start Records to use

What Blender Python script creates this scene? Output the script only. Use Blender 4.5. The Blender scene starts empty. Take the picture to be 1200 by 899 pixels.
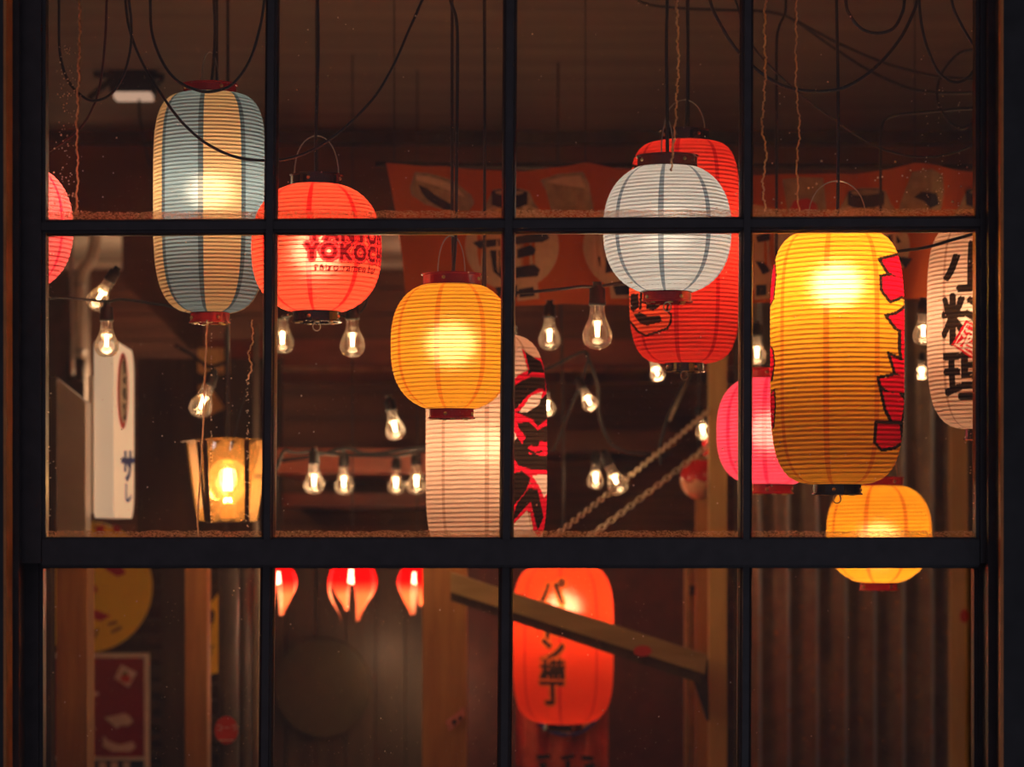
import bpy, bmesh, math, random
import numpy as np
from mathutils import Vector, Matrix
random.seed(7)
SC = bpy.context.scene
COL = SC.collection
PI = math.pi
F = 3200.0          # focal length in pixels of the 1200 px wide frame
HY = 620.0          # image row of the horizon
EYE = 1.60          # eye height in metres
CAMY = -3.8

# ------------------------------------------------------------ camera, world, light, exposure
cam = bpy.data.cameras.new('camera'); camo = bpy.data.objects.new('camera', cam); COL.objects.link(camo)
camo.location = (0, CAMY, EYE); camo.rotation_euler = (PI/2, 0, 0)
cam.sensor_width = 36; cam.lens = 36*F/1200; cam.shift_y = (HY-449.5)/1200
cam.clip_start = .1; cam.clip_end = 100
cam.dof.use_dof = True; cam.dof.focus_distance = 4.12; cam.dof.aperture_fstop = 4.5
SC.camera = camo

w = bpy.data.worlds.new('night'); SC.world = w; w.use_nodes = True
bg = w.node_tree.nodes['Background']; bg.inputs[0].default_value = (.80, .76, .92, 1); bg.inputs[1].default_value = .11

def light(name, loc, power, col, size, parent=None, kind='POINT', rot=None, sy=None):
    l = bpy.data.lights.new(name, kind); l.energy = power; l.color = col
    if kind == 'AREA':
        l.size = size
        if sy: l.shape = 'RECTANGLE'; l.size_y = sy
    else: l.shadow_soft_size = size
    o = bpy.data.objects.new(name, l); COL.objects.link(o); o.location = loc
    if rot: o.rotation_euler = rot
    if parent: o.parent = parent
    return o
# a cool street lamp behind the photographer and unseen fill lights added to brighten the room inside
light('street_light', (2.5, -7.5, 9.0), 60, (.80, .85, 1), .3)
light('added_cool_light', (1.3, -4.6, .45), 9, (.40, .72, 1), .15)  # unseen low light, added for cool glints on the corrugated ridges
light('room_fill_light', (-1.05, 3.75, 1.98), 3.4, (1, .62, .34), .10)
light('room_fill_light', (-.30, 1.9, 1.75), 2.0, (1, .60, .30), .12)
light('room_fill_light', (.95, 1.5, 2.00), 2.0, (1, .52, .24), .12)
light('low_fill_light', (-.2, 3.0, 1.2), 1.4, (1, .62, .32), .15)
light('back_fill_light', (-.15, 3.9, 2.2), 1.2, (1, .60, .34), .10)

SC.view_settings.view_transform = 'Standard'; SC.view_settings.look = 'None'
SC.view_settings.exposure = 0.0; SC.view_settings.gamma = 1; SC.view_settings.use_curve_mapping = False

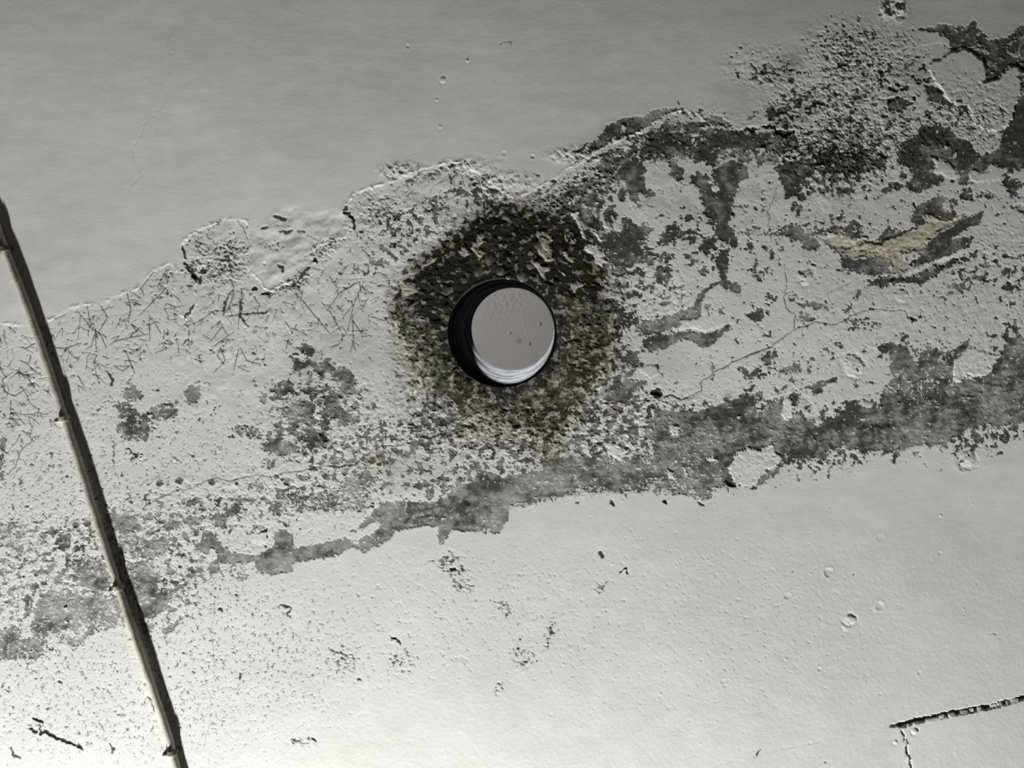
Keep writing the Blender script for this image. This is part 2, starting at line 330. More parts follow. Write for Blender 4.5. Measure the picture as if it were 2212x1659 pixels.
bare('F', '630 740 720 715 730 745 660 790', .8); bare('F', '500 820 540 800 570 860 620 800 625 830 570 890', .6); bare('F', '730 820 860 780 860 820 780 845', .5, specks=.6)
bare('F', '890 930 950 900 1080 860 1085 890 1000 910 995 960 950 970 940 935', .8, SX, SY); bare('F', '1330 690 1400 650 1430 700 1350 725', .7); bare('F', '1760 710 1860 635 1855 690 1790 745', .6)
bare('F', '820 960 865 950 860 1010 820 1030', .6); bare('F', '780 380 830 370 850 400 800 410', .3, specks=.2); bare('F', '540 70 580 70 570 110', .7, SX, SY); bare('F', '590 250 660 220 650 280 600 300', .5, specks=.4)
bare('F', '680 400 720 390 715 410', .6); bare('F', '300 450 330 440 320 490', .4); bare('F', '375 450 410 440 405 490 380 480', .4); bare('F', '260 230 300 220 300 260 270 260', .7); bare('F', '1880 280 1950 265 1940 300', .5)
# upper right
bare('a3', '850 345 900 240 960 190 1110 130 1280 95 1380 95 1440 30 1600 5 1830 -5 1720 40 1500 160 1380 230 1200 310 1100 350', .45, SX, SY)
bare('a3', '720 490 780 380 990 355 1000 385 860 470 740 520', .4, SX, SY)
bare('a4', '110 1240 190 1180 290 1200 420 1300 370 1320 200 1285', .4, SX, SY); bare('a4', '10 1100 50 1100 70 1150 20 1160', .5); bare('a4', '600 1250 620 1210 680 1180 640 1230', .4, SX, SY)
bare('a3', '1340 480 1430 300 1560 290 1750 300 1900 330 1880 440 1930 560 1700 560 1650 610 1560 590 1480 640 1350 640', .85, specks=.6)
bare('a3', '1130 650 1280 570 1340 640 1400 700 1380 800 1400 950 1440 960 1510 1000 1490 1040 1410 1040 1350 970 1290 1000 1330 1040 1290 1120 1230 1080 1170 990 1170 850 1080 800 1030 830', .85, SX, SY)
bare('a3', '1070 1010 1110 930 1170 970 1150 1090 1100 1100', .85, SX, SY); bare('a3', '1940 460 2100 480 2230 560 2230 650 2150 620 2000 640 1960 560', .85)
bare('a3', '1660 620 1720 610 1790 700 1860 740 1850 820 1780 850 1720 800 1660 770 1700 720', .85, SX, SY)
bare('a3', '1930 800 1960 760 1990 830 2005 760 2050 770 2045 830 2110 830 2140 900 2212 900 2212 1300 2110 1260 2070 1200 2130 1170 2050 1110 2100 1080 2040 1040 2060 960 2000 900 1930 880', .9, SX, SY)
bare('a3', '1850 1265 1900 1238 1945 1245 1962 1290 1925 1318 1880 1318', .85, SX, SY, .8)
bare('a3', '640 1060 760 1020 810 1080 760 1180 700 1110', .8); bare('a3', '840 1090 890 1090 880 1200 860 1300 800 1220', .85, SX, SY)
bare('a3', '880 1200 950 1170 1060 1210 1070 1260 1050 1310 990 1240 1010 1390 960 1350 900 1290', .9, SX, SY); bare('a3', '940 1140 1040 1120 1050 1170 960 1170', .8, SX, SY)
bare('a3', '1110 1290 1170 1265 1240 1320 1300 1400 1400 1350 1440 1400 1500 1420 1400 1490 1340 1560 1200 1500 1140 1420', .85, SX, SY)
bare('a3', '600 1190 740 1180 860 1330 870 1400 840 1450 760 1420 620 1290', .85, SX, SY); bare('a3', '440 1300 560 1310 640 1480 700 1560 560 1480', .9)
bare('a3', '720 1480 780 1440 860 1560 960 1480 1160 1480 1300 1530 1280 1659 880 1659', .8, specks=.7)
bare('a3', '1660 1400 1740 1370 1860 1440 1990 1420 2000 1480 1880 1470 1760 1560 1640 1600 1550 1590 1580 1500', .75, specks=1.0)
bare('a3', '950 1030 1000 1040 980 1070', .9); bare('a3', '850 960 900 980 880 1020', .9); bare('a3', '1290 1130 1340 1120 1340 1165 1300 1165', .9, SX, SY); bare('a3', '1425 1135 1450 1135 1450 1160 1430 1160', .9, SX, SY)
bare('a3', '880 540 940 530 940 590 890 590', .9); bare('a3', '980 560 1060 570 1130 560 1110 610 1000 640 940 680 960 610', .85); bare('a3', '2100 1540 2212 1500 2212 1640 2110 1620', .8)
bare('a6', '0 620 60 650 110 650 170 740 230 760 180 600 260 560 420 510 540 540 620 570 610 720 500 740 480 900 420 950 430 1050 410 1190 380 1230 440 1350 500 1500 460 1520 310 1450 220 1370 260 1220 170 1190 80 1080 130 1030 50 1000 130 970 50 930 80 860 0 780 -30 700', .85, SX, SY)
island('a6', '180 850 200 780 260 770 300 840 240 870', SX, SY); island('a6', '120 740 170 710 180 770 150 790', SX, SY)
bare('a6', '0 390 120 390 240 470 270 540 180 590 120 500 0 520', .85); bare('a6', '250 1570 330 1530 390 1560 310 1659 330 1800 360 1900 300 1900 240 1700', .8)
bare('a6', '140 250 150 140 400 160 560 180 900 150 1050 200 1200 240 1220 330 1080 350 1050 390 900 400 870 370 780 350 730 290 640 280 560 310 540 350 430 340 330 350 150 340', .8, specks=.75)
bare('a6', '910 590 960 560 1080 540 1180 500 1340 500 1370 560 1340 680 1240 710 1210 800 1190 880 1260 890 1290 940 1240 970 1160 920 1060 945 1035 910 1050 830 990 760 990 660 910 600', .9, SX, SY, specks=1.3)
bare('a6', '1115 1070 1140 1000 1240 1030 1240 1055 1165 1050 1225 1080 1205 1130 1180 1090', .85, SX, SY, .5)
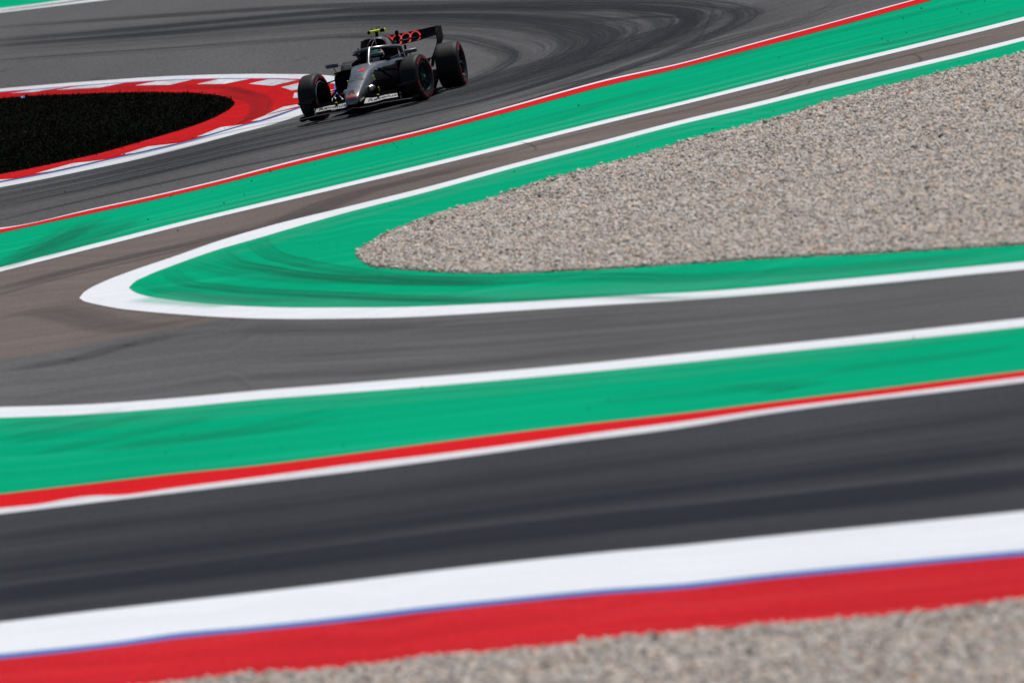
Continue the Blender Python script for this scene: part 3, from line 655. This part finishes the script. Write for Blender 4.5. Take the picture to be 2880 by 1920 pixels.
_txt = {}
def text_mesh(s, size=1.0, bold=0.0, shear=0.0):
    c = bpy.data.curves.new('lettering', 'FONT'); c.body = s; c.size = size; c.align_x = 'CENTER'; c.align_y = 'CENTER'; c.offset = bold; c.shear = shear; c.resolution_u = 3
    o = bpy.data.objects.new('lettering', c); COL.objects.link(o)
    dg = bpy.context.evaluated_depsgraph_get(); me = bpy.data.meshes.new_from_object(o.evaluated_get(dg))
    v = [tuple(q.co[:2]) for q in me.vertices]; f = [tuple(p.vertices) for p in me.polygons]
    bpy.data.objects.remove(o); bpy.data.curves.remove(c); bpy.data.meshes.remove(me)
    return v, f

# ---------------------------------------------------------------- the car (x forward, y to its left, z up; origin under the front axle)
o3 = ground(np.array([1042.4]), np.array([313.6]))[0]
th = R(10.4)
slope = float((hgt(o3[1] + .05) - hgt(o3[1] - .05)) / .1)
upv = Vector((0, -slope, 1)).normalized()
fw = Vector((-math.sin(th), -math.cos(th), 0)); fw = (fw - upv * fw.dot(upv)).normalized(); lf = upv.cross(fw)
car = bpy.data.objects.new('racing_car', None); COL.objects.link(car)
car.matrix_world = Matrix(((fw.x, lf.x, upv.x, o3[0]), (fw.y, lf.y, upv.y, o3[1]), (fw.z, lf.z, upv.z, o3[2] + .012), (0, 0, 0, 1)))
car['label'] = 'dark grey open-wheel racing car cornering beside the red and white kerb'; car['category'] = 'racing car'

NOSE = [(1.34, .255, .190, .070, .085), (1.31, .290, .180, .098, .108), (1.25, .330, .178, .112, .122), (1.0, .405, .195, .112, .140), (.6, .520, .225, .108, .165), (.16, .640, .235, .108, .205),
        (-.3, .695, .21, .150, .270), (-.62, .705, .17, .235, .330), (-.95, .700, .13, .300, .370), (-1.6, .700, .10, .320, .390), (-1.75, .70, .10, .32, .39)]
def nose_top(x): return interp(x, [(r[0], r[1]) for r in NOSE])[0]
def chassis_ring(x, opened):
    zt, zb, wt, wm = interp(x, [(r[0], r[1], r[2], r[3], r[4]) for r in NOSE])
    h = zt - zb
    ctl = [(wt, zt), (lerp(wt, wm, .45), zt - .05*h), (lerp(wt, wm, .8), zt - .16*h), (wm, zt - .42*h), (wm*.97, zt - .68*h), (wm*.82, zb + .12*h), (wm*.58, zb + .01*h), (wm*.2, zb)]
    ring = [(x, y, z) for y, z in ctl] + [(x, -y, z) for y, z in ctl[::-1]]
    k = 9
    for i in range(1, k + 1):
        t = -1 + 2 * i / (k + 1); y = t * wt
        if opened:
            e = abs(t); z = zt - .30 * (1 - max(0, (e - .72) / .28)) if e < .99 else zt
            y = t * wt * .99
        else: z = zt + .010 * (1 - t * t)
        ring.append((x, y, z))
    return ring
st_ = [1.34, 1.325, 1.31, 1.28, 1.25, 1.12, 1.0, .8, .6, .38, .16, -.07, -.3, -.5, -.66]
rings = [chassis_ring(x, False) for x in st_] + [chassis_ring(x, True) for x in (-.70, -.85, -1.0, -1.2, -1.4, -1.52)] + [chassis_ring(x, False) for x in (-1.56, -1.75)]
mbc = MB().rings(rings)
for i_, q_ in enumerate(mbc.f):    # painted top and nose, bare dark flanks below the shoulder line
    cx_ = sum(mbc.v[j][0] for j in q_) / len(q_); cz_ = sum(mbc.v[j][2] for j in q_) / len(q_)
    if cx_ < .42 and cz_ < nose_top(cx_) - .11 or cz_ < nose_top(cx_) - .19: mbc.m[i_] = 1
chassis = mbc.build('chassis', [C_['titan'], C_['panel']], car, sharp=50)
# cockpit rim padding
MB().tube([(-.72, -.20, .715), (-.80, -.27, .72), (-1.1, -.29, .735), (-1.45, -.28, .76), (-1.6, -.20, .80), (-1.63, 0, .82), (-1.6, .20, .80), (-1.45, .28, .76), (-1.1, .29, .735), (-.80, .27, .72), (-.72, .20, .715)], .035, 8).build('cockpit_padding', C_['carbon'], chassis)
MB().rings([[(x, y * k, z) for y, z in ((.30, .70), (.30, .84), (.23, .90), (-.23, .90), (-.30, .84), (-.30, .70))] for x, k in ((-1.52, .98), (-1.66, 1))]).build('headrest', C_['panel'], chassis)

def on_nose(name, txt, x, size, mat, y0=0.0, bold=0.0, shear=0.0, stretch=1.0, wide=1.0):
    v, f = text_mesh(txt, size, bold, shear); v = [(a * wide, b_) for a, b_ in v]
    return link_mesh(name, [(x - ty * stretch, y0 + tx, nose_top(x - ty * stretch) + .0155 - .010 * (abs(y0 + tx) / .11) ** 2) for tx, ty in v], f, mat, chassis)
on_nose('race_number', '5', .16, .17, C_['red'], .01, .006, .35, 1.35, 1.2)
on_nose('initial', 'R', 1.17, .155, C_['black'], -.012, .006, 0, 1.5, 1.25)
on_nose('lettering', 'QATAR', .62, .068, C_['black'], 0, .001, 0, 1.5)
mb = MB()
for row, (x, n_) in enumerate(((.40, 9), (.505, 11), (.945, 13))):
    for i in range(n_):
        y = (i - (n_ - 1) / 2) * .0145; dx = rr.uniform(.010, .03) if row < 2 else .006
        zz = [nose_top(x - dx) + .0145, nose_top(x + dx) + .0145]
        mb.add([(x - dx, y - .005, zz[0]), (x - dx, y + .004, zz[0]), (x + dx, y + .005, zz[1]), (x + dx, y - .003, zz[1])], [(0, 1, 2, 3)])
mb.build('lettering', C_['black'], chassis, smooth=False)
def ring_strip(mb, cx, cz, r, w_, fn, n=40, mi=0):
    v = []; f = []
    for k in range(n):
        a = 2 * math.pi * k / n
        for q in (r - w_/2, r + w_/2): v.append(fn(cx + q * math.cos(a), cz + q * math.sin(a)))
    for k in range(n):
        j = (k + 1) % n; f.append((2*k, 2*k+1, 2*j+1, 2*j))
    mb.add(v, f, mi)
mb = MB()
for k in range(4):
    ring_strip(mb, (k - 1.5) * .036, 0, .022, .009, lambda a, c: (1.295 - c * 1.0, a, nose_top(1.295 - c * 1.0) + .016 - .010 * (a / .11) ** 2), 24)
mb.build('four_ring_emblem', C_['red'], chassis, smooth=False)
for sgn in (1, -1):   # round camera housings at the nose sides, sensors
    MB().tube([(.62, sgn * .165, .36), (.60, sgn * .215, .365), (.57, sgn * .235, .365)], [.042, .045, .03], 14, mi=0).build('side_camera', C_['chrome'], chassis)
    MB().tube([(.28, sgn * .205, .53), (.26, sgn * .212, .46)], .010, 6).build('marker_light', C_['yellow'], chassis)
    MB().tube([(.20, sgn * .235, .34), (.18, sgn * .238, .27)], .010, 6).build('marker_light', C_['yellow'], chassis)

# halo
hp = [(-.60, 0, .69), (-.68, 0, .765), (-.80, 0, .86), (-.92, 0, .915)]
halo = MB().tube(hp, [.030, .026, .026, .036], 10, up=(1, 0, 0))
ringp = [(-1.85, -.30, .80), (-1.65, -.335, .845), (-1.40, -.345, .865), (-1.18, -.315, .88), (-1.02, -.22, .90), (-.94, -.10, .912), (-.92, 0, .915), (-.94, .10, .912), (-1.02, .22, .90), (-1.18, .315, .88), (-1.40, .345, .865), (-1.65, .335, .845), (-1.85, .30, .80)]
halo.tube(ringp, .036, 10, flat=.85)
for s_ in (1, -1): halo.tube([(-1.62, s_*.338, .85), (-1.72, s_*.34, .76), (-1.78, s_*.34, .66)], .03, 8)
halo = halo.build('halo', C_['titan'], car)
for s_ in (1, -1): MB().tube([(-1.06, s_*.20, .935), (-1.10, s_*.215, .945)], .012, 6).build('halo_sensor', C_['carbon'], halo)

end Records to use

• Given exercise:
Write out, exactly as they stand, the lines from the one containing "Continue the Blender" through the one containing "car['label'] = 'dark", both ends included.

• The result:
Continue the Blender Python script for this scene: part 3, from line 655. This part finishes the script. Write for Blender 4.5. Take the picture to be 2880 by 1920 pixels.
_txt = {}
def text_mesh(s, size=1.0, bold=0.0, shear=0.0):
    c = bpy.data.curves.new('lettering', 'FONT'); c.body = s; c.size = size; c.align_x = 'CENTER'; c.align_y = 'CENTER'; c.offset = bold; c.shear = shear; c.resolution_u = 3
    o = bpy.data.objects.new('lettering', c); COL.objects.link(o)
    dg = bpy.context.evaluated_depsgraph_get(); me = bpy.data.meshes.new_from_object(o.evaluated_get(dg))
    v = [tuple(q.co[:2]) for q in me.vertices]; f = [tuple(p.vertices) for p in me.polygons]
    bpy.data.objects.remove(o); bpy.data.curves.remove(c); bpy.data.meshes.remove(me)
    return v, f

# ---------------------------------------------------------------- the car (x forward, y to its left, z up; origin under the front axle)
o3 = ground(np.array([1042.4]), np.array([313.6]))[0]
th = R(10.4)
slope = float((hgt(o3[1] + .05) - hgt(o3[1] - .05)) / .1)
upv = Vector((0, -slope, 1)).normalized()
fw = Vector((-math.sin(th), -math.cos(th), 0)); fw = (fw - upv * fw.dot(upv)).normalized(); lf = upv.cross(fw)
car = bpy.data.objects.new('racing_car', None); COL.objects.link(car)
car.matrix_world = Matrix(((fw.x, lf.x, upv.x, o3[0]), (fw.y, lf.y, upv.y, o3[1]), (fw.z, lf.z, upv.z, o3[2] + .012), (0, 0, 0, 1)))
car['label'] = 'dark grey open-wheel racing car cornering beside the red and white kerb'; car['category'] = 'racing car'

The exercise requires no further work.